((
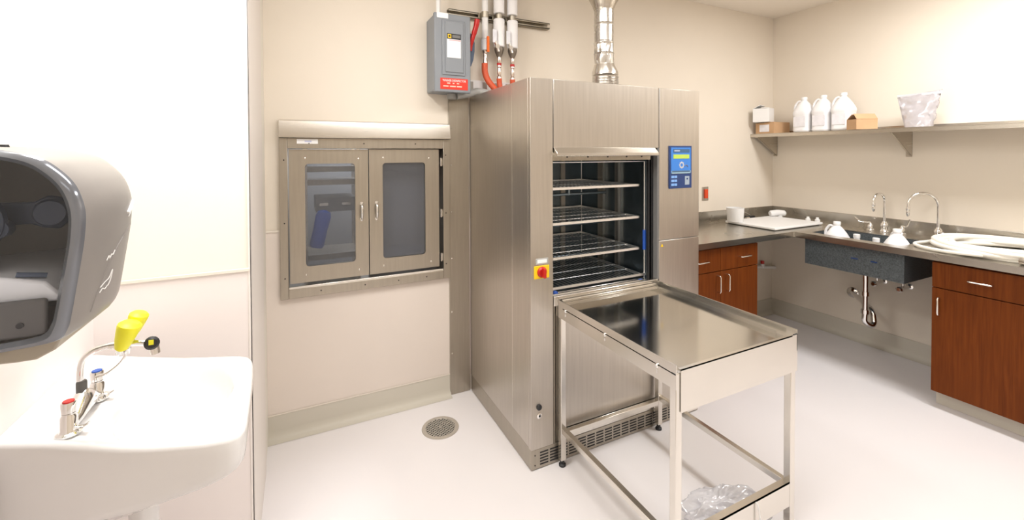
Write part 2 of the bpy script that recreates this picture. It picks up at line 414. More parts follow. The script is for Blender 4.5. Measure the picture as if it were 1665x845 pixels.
# chamber liner
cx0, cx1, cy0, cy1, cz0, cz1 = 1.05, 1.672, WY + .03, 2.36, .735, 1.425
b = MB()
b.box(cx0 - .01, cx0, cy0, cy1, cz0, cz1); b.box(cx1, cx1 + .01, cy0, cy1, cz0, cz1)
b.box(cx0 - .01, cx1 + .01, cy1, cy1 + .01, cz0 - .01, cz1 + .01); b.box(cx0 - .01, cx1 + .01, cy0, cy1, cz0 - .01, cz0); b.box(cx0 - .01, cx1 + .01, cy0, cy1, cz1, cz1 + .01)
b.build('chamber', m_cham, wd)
b = MB()
b.box(1.652, 1.671, 2.12, 2.17, cz0, cz1); b.box(1.652, 1.671, 1.98, 2.01, cz0, cz1); b.box(1.23, 1.26, 2.345, 2.359, cz0, cz1); b.box(1.50, 1.53, 2.345, 2.359, cz0, cz1)
b.each('guide_channel', m_ss, wd)
b = MB()
for z in (1.34, 1.17, 1.0, .83):
    for x in (1.32, 1.42): b.lathe([(.02, 0), (.02, .006), (.012, .01)], (x, 2.359, z), (0, -1, 0), 20)
b.each('spray_nozzle', m_cham, wd)
MB().box(1.057, 1.70, WY - .004, WY + .03, .738, .784).build('door_sill', m_sst, wd, bevel=.003)
# lowered door panel under the opening
b = MB(); b.box(1.088, 1.700, WY + .004, WY + .02, .150, .700); b.build('door', m_ss, wd, bevel=.003)
b = MB(); b.box(1.058, 1.710, WY + .018, WY + .03, .095, .738); b.build('door_recess', m_dark, wd)
b = MB(); b.box(1.058, 1.066, WY + .002, WY + .03, .095, .738); b.box(1.072, 1.082, WY + .006, WY + .03, .095, .738); b.build('door_track', m_ssp, wd)
MB().box(1.083, 1.709, WY + .002, WY + .018, .095, .146).build('lower_rail', m_sst, wd, bevel=.002)
b = MB()
for x in (1.28, 1.40): b.box(x, x + .004, WY - .0006, WY + .004, .105, .14)
b.each('slot', m_dark, wd)
# louvred kick plate
k = MB().box(W0 + .001, W1 - .001, WY + .002, WY + .014, .004, .093).box(W0 + .001, W0 + .011, WY + .014, YB - .02, .004, .098).box(W1 - .011, W1 - .001, WY + .014, YB - .02, .004, .093).build('kick_plate', m_ssp, wd, bevel=.001)
b = MB(); x = .983
while x < 1.96:
    for r in range(5): b.box(x, x + .044, WY + .0012, WY + .004, .017 + r * .0135, .0235 + r * .0135)
    x += .053
v_ = b.build('louvre', m_dark, k)
b = MB()
for z in (.022, .068): b.lathe([(.003, 0), (.003, .0015)], (.957, WY + .002, z), (0, -1, 0), 10)
b.each('screw', m_dark, k)
# control panel
cp = MB().box(1.778, 1.943, WY - .006, WY, 1.257, 1.487).build('control_panel', m_bdark, wd, bevel=.001)
yq = WY - .0075
MB().box(1.788, 1.934, yq, WY - .005, 1.338, 1.478).build('keypad', m_bpanel, cp)
MB().box(1.802, 1.924, yq - .0008, yq + .0005, 1.450, 1.469).build('name_strip', mat('slate_strip', (.05, .13, .25), .4), cp)
MB().box(1.810, 1.850, yq - .0013, yq - .0007, 1.4565, 1.4635).build('faint_print', mat('pale_print', (.42, .46, .60), .5), cp)
MB().box(1.804, 1.921, yq - .0012, yq + .0005, 1.418, 1.440).build('display', m_lcd, cp)
b = MB()
for a in range(8):
    t = a * PI / 4; cxx, czz = 1.865, 1.383
    b.lathe([(.005, 0), (.005, .001)], (cxx + .014 * math.cos(t), yq, czz + .014 * math.sin(t)), (0, -1, 0), 10)
b.build('flower_symbol', mat('pale_print_warm', (.60, .58, .55), .5), cp)
b = MB().path(smoothpts([(1.889, yq, 1.378), (1.902, yq, 1.382), (1.913, yq, 1.372)]), .0025, 6); b.build('arrow_symbol', mat('dark_print', (.18, .17, .20), .5), cp)
MB().box(1.790, 1.932, yq - .0008, yq + .0005, 1.338, 1.343).box(1.790, 1.793, yq - .0008, yq + .0005, 1.338, 1.353).box(1.929, 1.932, yq - .0008, yq + .0005, 1.338, 1.353).build('key_outline', mat('pale_green_print', (.42, .60, .66), .5), cp)
MB().box(1.795, 1.927, yq - .0008, yq + .0005, 1.344, 1.353).build('key_bar', mat('slate_bar', (.09, .16, .25), .4), cp)
for r in range(3):
    for cc in range(2):
        MB().box(1.790 + cc * .022, 1.810 + cc * .022, yq, WY - .005, 1.313 - r * .021, 1.326 - r * .021).build('button', m_btn, cp, bevel=.0008)
MB().box(1.891, 1.924, yq, WY - .005, 1.275, 1.322).build('button', m_btn2, cp, bevel=.001)
MB().lathe([(.005, 0), (.005, .001)], (1.907, yq, 1.308), (0, -1, 0), 12).build('indicator', m_bdark, cp)
# main switch
ms = MB().box(.953, 1.032, WY - .004, WY, .878, .937).build('main_switch', m_yel, wd, bevel=.002)
b = MB().lathe([(.0245, 0), (.0245, .004), (.020, .009), (.018, .011)], (.992, WY - .004, .908), (0, -1, 0), 28); kb = b.build('knob', m_red, ms)
MB().box(.986, .998, WY - .038, WY - .014, .886, .930, rot=0).build('knob_grip', m_red, ms, bevel=.003)
MB().box(.962, 1.026, WY - .003, WY, .943, .970).build('switch_tag', mat('grey_tag', (.42, .42, .40), .5), wd, bevel=.001)
MB().box(.969, 1.019, WY - .0035, WY - .0028, .949, .965).build('tag_paper', m_white, wd)
b = MB().lathe([(.013, 0), (.013, .006), (.009, .010), (.004, .011)], (.977, WY, .288), (0, -1, 0), 24); b.build('black_button', m_black, wd)
b = MB().lathe([(.013, 0), (.013, .005), (.010, .007)], (.977, WY, .250), (0, -1, 0), 24); lk = b.build('key_lock', m_chrome, wd)
MB().lathe([(.005, 0), (.005, .0015)], (.977, WY - .007, .250), (0, -1, 0), 12).build('key_hole', m_black, lk)
MB().prism([(1.722, .950), (1.740, .950), (1.731, .966)], 'Y', WY - .001, WY + .001).build('warning_triangle', m_yel, wd)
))
» Task objective: Omit every picture, then repeat the remaining data exactly as it appears above.

» Answer in full:
Write part 2 of the bpy script that recreates this picture. It picks up at line 414. More parts follow. The script is for Blender 4.5. Measure the picture as if it were 1665x845 pixels.
# chamber liner
cx0, cx1, cy0, cy1, cz0, cz1 = 1.05, 1.672, WY + .03, 2.36, .735, 1.425
b = MB()
b.box(cx0 - .01, cx0, cy0, cy1, cz0, cz1); b.box(cx1, cx1 + .01, cy0, cy1, cz0, cz1)
b.box(cx0 - .01, cx1 + .01, cy1, cy1 + .01, cz0 - .01, cz1 + .01); b.box(cx0 - .01, cx1 + .01, cy0, cy1, cz0 - .01, cz0); b.box(cx0 - .01, cx1 + .01, cy0, cy1, cz1, cz1 + .01)
b.build('chamber', m_cham, wd)
b = MB()
b.box(1.652, 1.671, 2.12, 2.17, cz0, cz1); b.box(1.652, 1.671, 1.98, 2.01, cz0, cz1); b.box(1.23, 1.26, 2.345, 2.359, cz0, cz1); b.box(1.50, 1.53, 2.345, 2.359, cz0, cz1)
b.each('guide_channel', m_ss, wd)
b = MB()
for z in (1.34, 1.17, 1.0, .83):
    for x in (1.32, 1.42): b.lathe([(.02, 0), (.02, .006), (.012, .01)], (x, 2.359, z), (0, -1, 0), 20)
b.each('spray_nozzle', m_cham, wd)
MB().box(1.057, 1.70, WY - .004, WY + .03, .738, .784).build('door_sill', m_sst, wd, bevel=.003)
# lowered door panel under the opening
b = MB(); b.box(1.088, 1.700, WY + .004, WY + .02, .150, .700); b.build('door', m_ss, wd, bevel=.003)
b = MB(); b.box(1.058, 1.710, WY + .018, WY + .03, .095, .738); b.build('door_recess', m_dark, wd)
b = MB(); b.box(1.058, 1.066, WY + .002, WY + .03, .095, .738); b.box(1.072, 1.082, WY + .006, WY + .03, .095, .738); b.build('door_track', m_ssp, wd)
MB().box(1.083, 1.709, WY + .002, WY + .018, .095, .146).build('lower_rail', m_sst, wd, bevel=.002)
b = MB()
for x in (1.28, 1.40): b.box(x, x + .004, WY - .0006, WY + .004, .105, .14)
b.each('slot', m_dark, wd)
# louvred kick plate
k = MB().box(W0 + .001, W1 - .001, WY + .002, WY + .014, .004, .093).box(W0 + .001, W0 + .011, WY + .014, YB - .02, .004, .098).box(W1 - .011, W1 - .001, WY + .014, YB - .02, .004, .093).build('kick_plate', m_ssp, wd, bevel=.001)
b = MB(); x = .983
while x < 1.96:
    for r in range(5): b.box(x, x + .044, WY + .0012, WY + .004, .017 + r * .0135, .0235 + r * .0135)
    x += .053
v_ = b.build('louvre', m_dark, k)
b = MB()
for z in (.022, .068): b.lathe([(.003, 0), (.003, .0015)], (.957, WY + .002, z), (0, -1, 0), 10)
b.each('screw', m_dark, k)
# control panel
cp = MB().box(1.778, 1.943, WY - .006, WY, 1.257, 1.487).build('control_panel', m_bdark, wd, bevel=.001)
yq = WY - .0075
MB().box(1.788, 1.934, yq, WY - .005, 1.338, 1.478).build('keypad', m_bpanel, cp)
MB().box(1.802, 1.924, yq - .0008, yq + .0005, 1.450, 1.469).build('name_strip', mat('slate_strip', (.05, .13, .25), .4), cp)
MB().box(1.810, 1.850, yq - .0013, yq - .0007, 1.4565, 1.4635).build('faint_print', mat('pale_print', (.42, .46, .60), .5), cp)
MB().box(1.804, 1.921, yq - .0012, yq + .0005, 1.418, 1.440).build('display', m_lcd, cp)
b = MB()
for a in range(8):
    t = a * PI / 4; cxx, czz = 1.865, 1.383
    b.lathe([(.005, 0), (.005, .001)], (cxx + .014 * math.cos(t), yq, czz + .014 * math.sin(t)), (0, -1, 0), 10)
b.build('flower_symbol', mat('pale_print_warm', (.60, .58, .55), .5), cp)
b = MB().path(smoothpts([(1.889, yq, 1.378), (1.902, yq, 1.382), (1.913, yq, 1.372)]), .0025, 6); b.build('arrow_symbol', mat('dark_print', (.18, .17, .20), .5), cp)
MB().box(1.790, 1.932, yq - .0008, yq + .0005, 1.338, 1.343).box(1.790, 1.793, yq - .0008, yq + .0005, 1.338, 1.353).box(1.929, 1.932, yq - .0008, yq + .0005, 1.338, 1.353).build('key_outline', mat('pale_green_print', (.42, .60, .66), .5), cp)
MB().box(1.795, 1.927, yq - .0008, yq + .0005, 1.344, 1.353).build('key_bar', mat('slate_bar', (.09, .16, .25), .4), cp)
for r in range(3):
    for cc in range(2):
        MB().box(1.790 + cc * .022, 1.810 + cc * .022, yq, WY - .005, 1.313 - r * .021, 1.326 - r * .021).build('button', m_btn, cp, bevel=.0008)
MB().box(1.891, 1.924, yq, WY - .005, 1.275, 1.322).build('button', m_btn2, cp, bevel=.001)
MB().lathe([(.005, 0), (.005, .001)], (1.907, yq, 1.308), (0, -1, 0), 12).build('indicator', m_bdark, cp)
# main switch
ms = MB().box(.953, 1.032, WY - .004, WY, .878, .937).build('main_switch', m_yel, wd, bevel=.002)
b = MB().lathe([(.0245, 0), (.0245, .004), (.020, .009), (.018, .011)], (.992, WY - .004, .908), (0, -1, 0), 28); kb = b.build('knob', m_red, ms)
MB().box(.986, .998, WY - .038, WY - .014, .886, .930, rot=0).build('knob_grip', m_red, ms, bevel=.003)
MB().box(.962, 1.026, WY - .003, WY, .943, .970).build('switch_tag', mat('grey_tag', (.42, .42, .40), .5), wd, bevel=.001)
MB().box(.969, 1.019, WY - .0035, WY - .0028, .949, .965).build('tag_paper', m_white, wd)
b = MB().lathe([(.013, 0), (.013, .006), (.009, .010), (.004, .011)], (.977, WY, .288), (0, -1, 0), 24); b.build('black_button', m_black, wd)
b = MB().lathe([(.013, 0), (.013, .005), (.010, .007)], (.977, WY, .250), (0, -1, 0), 24); lk = b.build('key_lock', m_chrome, wd)
MB().lathe([(.005, 0), (.005, .0015)], (.977, WY - .007, .250), (0, -1, 0), 12).build('key_hole', m_black, lk)
MB().prism([(1.722, .950), (1.740, .950), (1.731, .966)], 'Y', WY - .001, WY + .001).build('warning_triangle', m_yel, wd)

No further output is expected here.